Almost every day word comes that a new air battle has destroyed two and three times more Japanese planes in China and Burma than we ourselves have lost. That process will continue until we are ready to strike right at the heart of Japan itself. It goes almost without saying that when Japan surrenders, the United Nations will never again let her have authority over the islands which were mandated to her by the League of Nations. Japan obviously is not to be trusted. And the same thing holds good in the case of the vast territories which Japan has stolen from China starting long before this war began.
Since the beginning of our entrance into the war, nearly 2 years ago, the United Nations have continuously reduced enemy strength by a process of attrition. That means, cold-bloodedly, placing the ever-increasing resources of the Allies into deadly competition with the ever-decreasing resources of the Axis. It means the training and use of the Allied manpower—which is greater than the Axis. It means the use of our superior facilities and ability to make more munitions, and above all aircraft, more quickly than our enemies can do.
For example, the Allies today on the European front have a definite superiority in almost all weapons of war on any and every point of the encircling line—more guns, more tanks, more planes, more trucks, more transports, more supply ships, and more warships.
In the Pacific we have taken a steady toll of Japanese war planes and a steady toll of Japanese ships—merchant ships and naval vessels.
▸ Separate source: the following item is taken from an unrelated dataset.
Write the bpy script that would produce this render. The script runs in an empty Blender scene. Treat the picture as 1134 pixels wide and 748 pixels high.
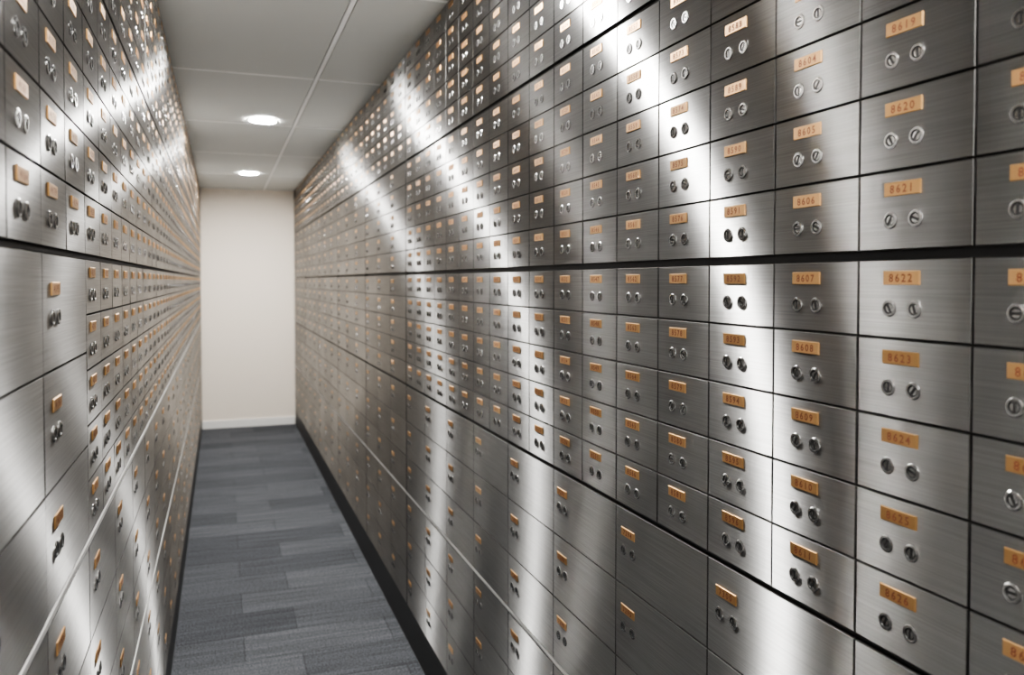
import bpy, math, random
from mathutils import Vector
random.seed(7)
CZ=1.573; R=0.75; L=0.20; FAR=9.0; BACK=-1.9; CEIL=0.974
KICK=-1.413
P=0.1622

# ---------------------------------------------------------------- materials
def newmat(name):
    m=bpy.data.materials.new(name); m.use_nodes=True
    nt=m.node_tree; b=nt.nodes['Principled BSDF']; return m,nt,b
def plain(name,col,rough=.5,metal=0.,spec=.5):
    m,nt,b=newmat(name)
    b.inputs['Base Color'].default_value=(*col,1); b.inputs['Roughness'].default_value=rough
    b.inputs['Metallic'].default_value=metal; b.inputs['Specular IOR Level'].default_value=spec
    return m
def node(nt,t,**k):
    n=nt.nodes.new(t)
    for a,v in k.items(): setattr(n,a,v)
    return n
def mapped_noise(nt,scale3,scale,detail=3,rough=.5):
    tc=node(nt,'ShaderNodeTexCoord'); mp=node(nt,'ShaderNodeMapping'); mp.inputs['Scale'].default_value=scale3
    nz=node(nt,'ShaderNodeTexNoise'); nz.inputs['Scale'].default_value=scale; nz.inputs['Detail'].default_value=detail; nz.inputs['Roughness'].default_value=rough
    nt.links.new(tc.outputs['Object'],mp.inputs['Vector']); nt.links.new(mp.outputs['Vector'],nz.inputs['Vector'])
    return nz
def maprange(nt,src,a,b,c,d):
    r=node(nt,'ShaderNodeMapRange'); r.inputs['From Min'].default_value=a; r.inputs['From Max'].default_value=b
    r.inputs['To Min'].default_value=c; r.inputs['To Max'].default_value=d
    nt.links.new(src,r.inputs['Value']); return r.outputs['Result']
def math_(nt,op,a,b):
    n=node(nt,'ShaderNodeMath',operation=op)
    for i,v in enumerate((a,b)):
        if isinstance(v,(int,float)): n.inputs[i].default_value=v
        else: nt.links.new(v,n.inputs[i])
    return n.outputs[0]

def steel(name,col,lobes,bumpk=.15):
    """brushed along Y; lobes: (alpha along brushing, alpha across brushing, weight)"""
    m,nt,b=newmat(name)
    out=nt.nodes['Material Output']; nt.nodes.remove(b)
    t=node(nt,'ShaderNodeCombineXYZ'); t.inputs[1].default_value=1.0
    fine=mapped_noise(nt,(1,6,900),1.0,3)
    blotch=mapped_noise(nt,(1,1,1.6),4.0,2,.5)
    at=node(nt,'ShaderNodeAttribute',attribute_name='rnd')
    v=math_(nt,'MULTIPLY',maprange(nt,fine.outputs['Fac'],.3,.7,.86,1.13),maprange(nt,at.outputs['Fac'],0,1,.90,1.08))
    v=math_(nt,'MULTIPLY',v,maprange(nt,blotch.outputs['Fac'],.3,.7,.93,1.06))
    mx=node(nt,'ShaderNodeVectorMath',operation='SCALE'); mx.inputs[0].default_value=col
    nt.links.new(v,mx.inputs['Scale'])
    bp=node(nt,'ShaderNodeBump'); bp.inputs['Strength'].default_value=bumpk; bp.inputs['Distance'].default_value=.0006
    wav=mapped_noise(nt,(1,1,1),11.0,1)
    nt.links.new(wav.outputs['Fac'],bp.inputs['Height'])
    cur=None; tot=0
    for ax,ay,wt in lobes:
        an=1-math.sqrt(ax/ay); r0=math.sqrt(math.sqrt(ax*ay))
        g=node(nt,'ShaderNodeBsdfAnisotropic')
        g.inputs['Anisotropy'].default_value=an; g.inputs['Roughness'].default_value=r0
        nt.links.new(t.outputs[0],g.inputs['Tangent']); nt.links.new(mx.outputs[0],g.inputs['Color'])
        nt.links.new(bp.outputs[0],g.inputs['Normal'])
        tot+=wt
        if cur is None: cur=g
        else:
            ms=node(nt,'ShaderNodeMixShader'); ms.inputs[0].default_value=wt/tot
            nt.links.new(cur.outputs[0],ms.inputs[1]); nt.links.new(g.outputs[0],ms.inputs[2]); cur=ms
    nt.links.new(cur.outputs[0],out.inputs['Surface'])
    return m
M_door=steel('brushed_steel_door',(.425,.425,.423),[(.0125,1.2,.46),(.0125,.42,.50),(.10,.45,.04)],.04)
M_frame=steel('steel_frame',(.09,.088,.086),[(.15,.3,.5),(.25,.4,.5)])
M_black=plain('black_recess',(.012,.012,.013),.6)
def brass():
    m,nt,b=newmat('brass_plate')
    at=node(nt,'ShaderNodeAttribute',attribute_name='rnd')
    cr=node(nt,'ShaderNodeValToRGB'); cr.color_ramp.elements[0].color=(.43,.255,.11,1); cr.color_ramp.elements[1].color=(.62,.375,.175,1)
    nt.links.new(at.outputs['Fac'],cr.inputs['Fac']); nt.links.new(cr.outputs[0],b.inputs['Base Color'])
    b.inputs['Metallic'].default_value=.88; b.inputs['Roughness'].default_value=.40
    return m
M_brass=brass()
M_lock=plain('lock_nickel',(.36,.355,.35),.25,1)
M_slot=plain('keyway_dark',(.015,.015,.015),.4,.3)
M_ink=plain('engraved_ink',(.17,.05,.02),.6)
M_lip=steel('steel_lip',(.60,.60,.59),[(.1,.3,.5),(.2,.4,.5)])
CABM=[M_door,M_frame,M_black,M_brass,M_lock,M_slot,M_ink,M_lip]

# ---------------------------------------------------------------- digits
DIG={}
for ch in '0123456789':
    cu=bpy.data.curves.new('d','FONT'); cu.body=ch; cu.size=.0135; cu.align_x='CENTER'; cu.resolution_u=2; cu.offset=.00025
    ob=bpy.data.objects.new('d',cu); bpy.context.scene.collection.objects.link(ob)
    bpy.context.view_layer.update()
    me=ob.evaluated_get(bpy.context.evaluated_depsgraph_get()).to_mesh()
    DIG[ch]=([ (v.co.x,v.co.y) for v in me.vertices],[tuple(p.vertices) for p in me.polygons])
    bpy.data.objects.remove(ob); bpy.data.curves.remove(cu)

# ---------------------------------------------------------------- mesh accumulator
class Acc:
    def __init__(s,side):
        s.side=side; s.v=[]; s.f=[]; s.m=[]; s.r=[]; s.cur=.5
    def P(s,h,z,n):
        if s.side=='R': s.v.append((R-n,-h,CZ+z))
        else: s.v.append((-L+n,h,CZ+z))
        s.r.append(s.cur); return len(s.v)-1
    def F(s,idx,m): s.f.append(idx); s.m.append(m)
    def box(s,h0,h1,z0,z1,n0,n1,m):
        a=[s.P(h,z,n) for n in (n0,n1) for (h,z) in ((h0,z0),(h1,z0),(h1,z1),(h0,z1))]
        s.F((a[4],a[5],a[6],a[7]),m); s.F((a[3],a[2],a[1],a[0]),m)
        for i in range(4):
            j=(i+1)%4; s.F((a[i],a[j],a[4+j],a[4+i]),m)
    def frustum(s,h0,h1,z0,z1,n0,n1,n2,b,m,ta=0,tb=0):
        hc=(h0+h1)/2; zc=(z0+z1)/2
        lv=[]
        for n,ins,tt in ((n0,0,0),(n1,0,1),(n2,b,1)):
            lv.append([s.P(h,z,n+tt*(ta*(h-hc)+tb*(z-zc))) for h,z in ((h0+ins,z0+ins),(h1-ins,z0+ins),(h1-ins,z1-ins),(h0+ins,z1-ins))])
        for k in (0,1):
            for i in range(4):
                j=(i+1)%4; s.F((lv[k][i],lv[k][j],lv[k+1][j],lv[k+1][i]),(1 if m==0 else m))
        s.F(tuple(lv[2]),m)
    def lock(s,h,z,r,seg,ang,n=0):
        prof=[(r,0),(r,.0010),(r*.90,.0018),(r*.68,.0018),(r*.62,.0006),(r*.50,.0006)]
        rings=[]
        for rr,nn in prof:
            rings.append([s.P(h+rr*math.cos(2*math.pi*i/seg),z+rr*math.sin(2*math.pi*i/seg),n+nn) for i in range(seg)])
        for k in range(len(rings)-1):
            for i in range(seg):
                j=(i+1)%seg
                s.F((rings[k][i],rings[k][j],rings[k+1][j],rings[k+1][i]),4 if k<3 else 5)
        s.F(tuple(rings[-1]),4)
        c,sn=math.cos(ang),math.sin(ang); w=.0014; l=r*.46
        q=[(-w,-l),(w,-l),(w,l),(-w,l)]
        s.F(tuple(s.P(h+a*c-b*sn,z+a*sn+b*c,n+.0009) for a,b in q),5)
    def text(s,txt,h,z,n):
        w=.0092; x0=h-w*(len(txt)-1)/2
        for i,ch in enumerate(txt):
            vs,fs=DIG[ch]
            base=[s.P(x0+i*w+a,z-.0048+b,n) for a,b in vs]
            for f in fs: s.F(tuple(base[k] for k in f),6)
    def door(s,h0,h1,z0,z1,big,dist,num=None,frac=.18):
        s.cur=random.random()
        g=.0015
        kk=1 if dist<3.4 else .6
        ta=kk*max(-.006,min(.006,random.gauss(0,.0024))); tb=kk*max(-.009,min(.009,random.gauss(0,.0035)))
        if big: ta*=.5; tb*=.5
        s.frustum(h0+g,h1-g,z0+g*.9,z1-g*.9,-.009,-.0006,0,.0006,0,ta,tb)
        w=h1-h0; H=z1-z0
        if big: ph=h0+max(.034,w*frac); pz=z1-H*.30
        else: ph=h0+w*.417; pz=z1-H*.235
        hc=(h0+h1)/2; zc=(z0+z1)/2
        off=max(ta*(ph-hc+d1)+tb*(pz-zc+d2) for d1 in (-.0265,.0265) for d2 in (-.008,.008))+.0001
        s.cur=random.random()
        s.frustum(ph-.0265,ph+.0265,pz-.0083,pz+.0083,-.002,.0008+off,.0016+off,.0006,3)
        if num and dist<3.6: s.text(str(num),ph,pz,.0019+off)
        seg=18 if dist<2.5 else (10 if dist<5 else 8)
        lz=pz-.0365
        for dx,aa in ((-.0178,[.0,.0,.5,-.4,1.57]),(.0190,[.0,.0,.3,-.6,1.2])):
            o2=ta*(ph+dx-hc)+tb*(lz-zc)
            s.lock(ph+dx,lz,.0104,seg,random.choice(aa),o2+.00005)
        s.cur=.5
    def build(s,name):
        me=bpy.data.meshes.new(name); me.from_pydata(s.v,[],s.f)
        for m in CABM: me.materials.append(m)
        me.polygons.foreach_set('material_index',s.m)
        at=me.attributes.new('rnd','FLOAT','POINT'); at.data.foreach_set('value',s.r)
        me.update(); ob=bpy.data.objects.new(name,me); bpy.context.scene.collection.objects.link(ob); return ob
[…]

The odds are all in our favor—for we grow in strength and they cannot even replace all their losses. It might be called a simple mathematical progression. However, unless we keep up and increase the tempo of our present rate of production, this greater strength in planes and guns, tanks, and ships can all be lost. Our great production program started during the darkest days of With the magnificent contribution made by American industry and American labor, it is approaching full production.
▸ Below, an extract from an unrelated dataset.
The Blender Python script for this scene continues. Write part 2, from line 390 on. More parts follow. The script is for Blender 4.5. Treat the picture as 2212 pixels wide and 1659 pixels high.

Britain has already attained full production. Today the British Empire and the United States, together, are turning out so much of every essential of war that we have definite superiority over Germany and Japan,.
But we have no minutes to lose. Realization of the distances we must cover brings to mind problems that every American should realize—problems of transporting from our shores to the actual fighting areas the weapons and munitions of war which we make.
Burma and China can be reached only with extraordinary difficulty.